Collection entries
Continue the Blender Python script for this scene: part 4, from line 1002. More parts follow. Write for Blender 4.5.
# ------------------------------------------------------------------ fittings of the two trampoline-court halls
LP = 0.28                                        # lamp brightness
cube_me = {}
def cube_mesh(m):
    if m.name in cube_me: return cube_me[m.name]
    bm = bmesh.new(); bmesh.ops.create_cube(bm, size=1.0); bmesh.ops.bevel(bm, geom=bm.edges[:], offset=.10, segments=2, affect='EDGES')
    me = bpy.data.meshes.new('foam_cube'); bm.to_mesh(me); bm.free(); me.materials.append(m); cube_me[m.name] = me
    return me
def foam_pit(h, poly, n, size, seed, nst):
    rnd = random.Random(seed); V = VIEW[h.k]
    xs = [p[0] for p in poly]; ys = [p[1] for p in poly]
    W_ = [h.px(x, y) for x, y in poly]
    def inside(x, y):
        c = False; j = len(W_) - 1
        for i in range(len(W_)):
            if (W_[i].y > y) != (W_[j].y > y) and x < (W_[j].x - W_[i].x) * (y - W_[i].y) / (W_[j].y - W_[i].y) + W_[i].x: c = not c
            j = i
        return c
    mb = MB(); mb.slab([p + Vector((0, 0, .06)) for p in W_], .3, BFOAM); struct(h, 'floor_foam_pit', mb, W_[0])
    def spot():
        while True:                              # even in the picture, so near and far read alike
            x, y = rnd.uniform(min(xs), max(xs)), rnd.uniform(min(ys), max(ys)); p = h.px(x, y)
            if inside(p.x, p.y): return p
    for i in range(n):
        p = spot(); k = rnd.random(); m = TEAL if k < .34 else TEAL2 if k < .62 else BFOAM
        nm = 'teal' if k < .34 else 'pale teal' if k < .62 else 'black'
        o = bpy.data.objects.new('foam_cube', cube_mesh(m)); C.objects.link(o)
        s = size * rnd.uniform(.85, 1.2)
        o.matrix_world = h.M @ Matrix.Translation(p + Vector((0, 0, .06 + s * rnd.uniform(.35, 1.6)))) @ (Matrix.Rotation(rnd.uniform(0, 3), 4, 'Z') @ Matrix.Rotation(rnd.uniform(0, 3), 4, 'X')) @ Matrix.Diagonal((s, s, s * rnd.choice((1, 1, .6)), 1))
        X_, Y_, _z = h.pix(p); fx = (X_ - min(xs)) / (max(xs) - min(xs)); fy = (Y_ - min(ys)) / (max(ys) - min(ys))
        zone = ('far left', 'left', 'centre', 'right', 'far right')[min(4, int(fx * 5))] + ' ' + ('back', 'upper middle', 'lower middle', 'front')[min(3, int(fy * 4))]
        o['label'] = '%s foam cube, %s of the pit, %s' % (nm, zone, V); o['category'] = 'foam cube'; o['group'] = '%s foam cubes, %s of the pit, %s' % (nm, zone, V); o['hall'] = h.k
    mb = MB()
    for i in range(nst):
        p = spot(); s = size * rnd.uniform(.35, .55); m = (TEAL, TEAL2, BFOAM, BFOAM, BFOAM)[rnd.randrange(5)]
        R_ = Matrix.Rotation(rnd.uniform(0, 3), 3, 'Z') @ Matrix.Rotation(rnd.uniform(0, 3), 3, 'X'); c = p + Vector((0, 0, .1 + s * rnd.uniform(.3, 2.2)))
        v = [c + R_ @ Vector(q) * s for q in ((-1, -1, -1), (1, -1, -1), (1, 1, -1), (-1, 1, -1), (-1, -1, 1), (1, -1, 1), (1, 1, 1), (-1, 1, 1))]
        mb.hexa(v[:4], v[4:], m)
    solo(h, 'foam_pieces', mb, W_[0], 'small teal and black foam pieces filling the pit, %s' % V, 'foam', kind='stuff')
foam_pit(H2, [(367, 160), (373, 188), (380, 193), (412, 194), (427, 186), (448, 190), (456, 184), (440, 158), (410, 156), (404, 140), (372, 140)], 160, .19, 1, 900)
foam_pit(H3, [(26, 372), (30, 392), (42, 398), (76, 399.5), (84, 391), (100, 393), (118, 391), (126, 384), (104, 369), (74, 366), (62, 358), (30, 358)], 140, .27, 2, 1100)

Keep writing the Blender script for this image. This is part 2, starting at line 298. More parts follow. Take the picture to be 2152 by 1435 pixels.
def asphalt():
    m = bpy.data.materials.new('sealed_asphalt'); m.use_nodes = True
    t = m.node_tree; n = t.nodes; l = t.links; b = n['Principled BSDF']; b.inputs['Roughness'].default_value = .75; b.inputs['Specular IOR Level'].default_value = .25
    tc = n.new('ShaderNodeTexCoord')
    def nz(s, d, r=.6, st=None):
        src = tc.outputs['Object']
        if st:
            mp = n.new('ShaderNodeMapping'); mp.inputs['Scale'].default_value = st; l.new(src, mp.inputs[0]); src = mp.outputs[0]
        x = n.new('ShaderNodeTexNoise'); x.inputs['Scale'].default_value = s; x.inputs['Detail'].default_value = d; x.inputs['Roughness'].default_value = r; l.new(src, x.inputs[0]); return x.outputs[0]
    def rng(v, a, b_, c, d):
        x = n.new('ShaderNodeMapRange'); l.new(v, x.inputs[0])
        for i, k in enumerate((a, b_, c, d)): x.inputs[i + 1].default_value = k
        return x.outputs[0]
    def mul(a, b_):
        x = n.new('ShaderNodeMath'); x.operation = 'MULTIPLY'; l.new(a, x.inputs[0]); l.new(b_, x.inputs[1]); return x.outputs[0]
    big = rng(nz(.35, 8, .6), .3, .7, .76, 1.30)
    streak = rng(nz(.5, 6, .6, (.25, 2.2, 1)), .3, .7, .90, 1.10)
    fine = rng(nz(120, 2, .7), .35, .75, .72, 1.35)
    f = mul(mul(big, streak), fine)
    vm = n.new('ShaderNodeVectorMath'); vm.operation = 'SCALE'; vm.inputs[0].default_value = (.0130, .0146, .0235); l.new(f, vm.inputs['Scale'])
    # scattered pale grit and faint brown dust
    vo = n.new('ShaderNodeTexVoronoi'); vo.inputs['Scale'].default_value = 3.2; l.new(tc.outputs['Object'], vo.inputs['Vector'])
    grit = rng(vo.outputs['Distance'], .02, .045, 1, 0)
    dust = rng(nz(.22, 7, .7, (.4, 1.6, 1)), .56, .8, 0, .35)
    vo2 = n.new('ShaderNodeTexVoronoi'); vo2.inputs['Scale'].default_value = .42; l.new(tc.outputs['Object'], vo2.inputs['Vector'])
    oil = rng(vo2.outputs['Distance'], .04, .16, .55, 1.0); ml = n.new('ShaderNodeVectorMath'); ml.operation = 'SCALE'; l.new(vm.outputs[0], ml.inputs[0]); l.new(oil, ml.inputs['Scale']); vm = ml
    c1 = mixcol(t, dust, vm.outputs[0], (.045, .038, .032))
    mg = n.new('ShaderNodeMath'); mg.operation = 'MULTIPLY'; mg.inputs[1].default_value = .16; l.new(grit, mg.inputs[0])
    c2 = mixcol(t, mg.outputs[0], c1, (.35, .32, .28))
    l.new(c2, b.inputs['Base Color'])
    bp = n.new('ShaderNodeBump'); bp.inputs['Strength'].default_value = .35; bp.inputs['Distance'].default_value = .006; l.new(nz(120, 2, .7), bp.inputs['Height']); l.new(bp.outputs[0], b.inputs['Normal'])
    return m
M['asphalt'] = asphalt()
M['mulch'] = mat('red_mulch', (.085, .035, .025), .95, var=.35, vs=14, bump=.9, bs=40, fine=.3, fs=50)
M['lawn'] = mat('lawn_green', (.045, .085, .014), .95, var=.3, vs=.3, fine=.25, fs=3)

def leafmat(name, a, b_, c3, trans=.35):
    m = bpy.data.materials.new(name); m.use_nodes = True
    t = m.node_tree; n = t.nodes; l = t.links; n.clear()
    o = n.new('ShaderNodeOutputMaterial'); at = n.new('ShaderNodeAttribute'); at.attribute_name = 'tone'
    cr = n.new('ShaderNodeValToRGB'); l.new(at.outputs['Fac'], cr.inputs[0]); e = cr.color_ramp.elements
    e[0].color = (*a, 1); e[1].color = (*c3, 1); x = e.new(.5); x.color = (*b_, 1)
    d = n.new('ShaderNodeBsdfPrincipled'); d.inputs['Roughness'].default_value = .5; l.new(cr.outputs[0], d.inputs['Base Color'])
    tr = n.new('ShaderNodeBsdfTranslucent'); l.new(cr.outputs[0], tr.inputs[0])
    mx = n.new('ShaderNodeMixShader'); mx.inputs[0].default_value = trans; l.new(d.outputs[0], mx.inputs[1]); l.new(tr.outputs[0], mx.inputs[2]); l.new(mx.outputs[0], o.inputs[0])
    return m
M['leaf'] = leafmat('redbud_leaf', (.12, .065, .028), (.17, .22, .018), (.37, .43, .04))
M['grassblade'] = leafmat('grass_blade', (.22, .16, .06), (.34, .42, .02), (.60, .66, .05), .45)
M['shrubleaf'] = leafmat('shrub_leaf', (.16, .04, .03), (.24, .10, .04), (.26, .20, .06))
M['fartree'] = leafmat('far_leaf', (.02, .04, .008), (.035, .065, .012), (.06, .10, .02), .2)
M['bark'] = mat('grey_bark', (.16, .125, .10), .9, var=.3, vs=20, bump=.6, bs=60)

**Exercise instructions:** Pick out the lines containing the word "parts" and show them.

**Full answer:**
Continue the Blender Python script for this scene: part 4, from line 1002. More parts follow. Write for Blender 4.5.
Keep writing the Blender script for this image. This is part 2, starting at line 298. More parts follow. Take the picture to be 2152 by 1435 pixels.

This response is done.